### PROBLEM STATEMENT
Reproduce each line from the first in the data through the line that contains "R_ = math.radians" exactly; give nothing else.

begin

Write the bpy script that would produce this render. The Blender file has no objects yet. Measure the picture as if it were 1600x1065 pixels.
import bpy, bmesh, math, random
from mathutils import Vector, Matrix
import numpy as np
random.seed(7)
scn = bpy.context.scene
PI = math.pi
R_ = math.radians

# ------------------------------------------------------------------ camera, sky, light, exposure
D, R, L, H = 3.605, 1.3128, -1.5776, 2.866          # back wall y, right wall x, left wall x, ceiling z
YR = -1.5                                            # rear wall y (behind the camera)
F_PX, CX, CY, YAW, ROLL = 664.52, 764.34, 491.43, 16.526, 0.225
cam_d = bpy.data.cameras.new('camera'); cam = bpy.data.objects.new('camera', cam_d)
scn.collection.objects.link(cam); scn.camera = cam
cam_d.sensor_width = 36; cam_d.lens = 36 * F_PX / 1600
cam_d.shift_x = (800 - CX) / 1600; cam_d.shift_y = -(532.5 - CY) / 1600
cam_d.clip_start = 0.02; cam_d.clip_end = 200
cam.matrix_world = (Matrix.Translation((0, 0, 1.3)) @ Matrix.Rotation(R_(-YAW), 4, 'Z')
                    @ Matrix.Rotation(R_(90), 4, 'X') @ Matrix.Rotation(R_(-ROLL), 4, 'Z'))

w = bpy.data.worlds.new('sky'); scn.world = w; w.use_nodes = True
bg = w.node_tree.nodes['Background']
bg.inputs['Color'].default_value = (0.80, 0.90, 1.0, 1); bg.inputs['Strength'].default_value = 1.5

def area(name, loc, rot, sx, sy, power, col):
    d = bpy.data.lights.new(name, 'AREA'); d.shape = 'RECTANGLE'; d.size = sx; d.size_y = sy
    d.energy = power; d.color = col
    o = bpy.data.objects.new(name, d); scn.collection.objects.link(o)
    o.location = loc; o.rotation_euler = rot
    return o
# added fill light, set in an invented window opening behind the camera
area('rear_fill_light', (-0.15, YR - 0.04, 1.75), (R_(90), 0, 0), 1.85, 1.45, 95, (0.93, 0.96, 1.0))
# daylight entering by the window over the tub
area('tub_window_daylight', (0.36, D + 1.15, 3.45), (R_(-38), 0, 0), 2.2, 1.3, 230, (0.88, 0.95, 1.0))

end

### FULL SOLUTION
Write the bpy script that would produce this render. The Blender file has no objects yet. Measure the picture as if it were 1600x1065 pixels.
import bpy, bmesh, math, random
from mathutils import Vector, Matrix
import numpy as np
random.seed(7)
scn = bpy.context.scene
PI = math.pi
R_ = math.radians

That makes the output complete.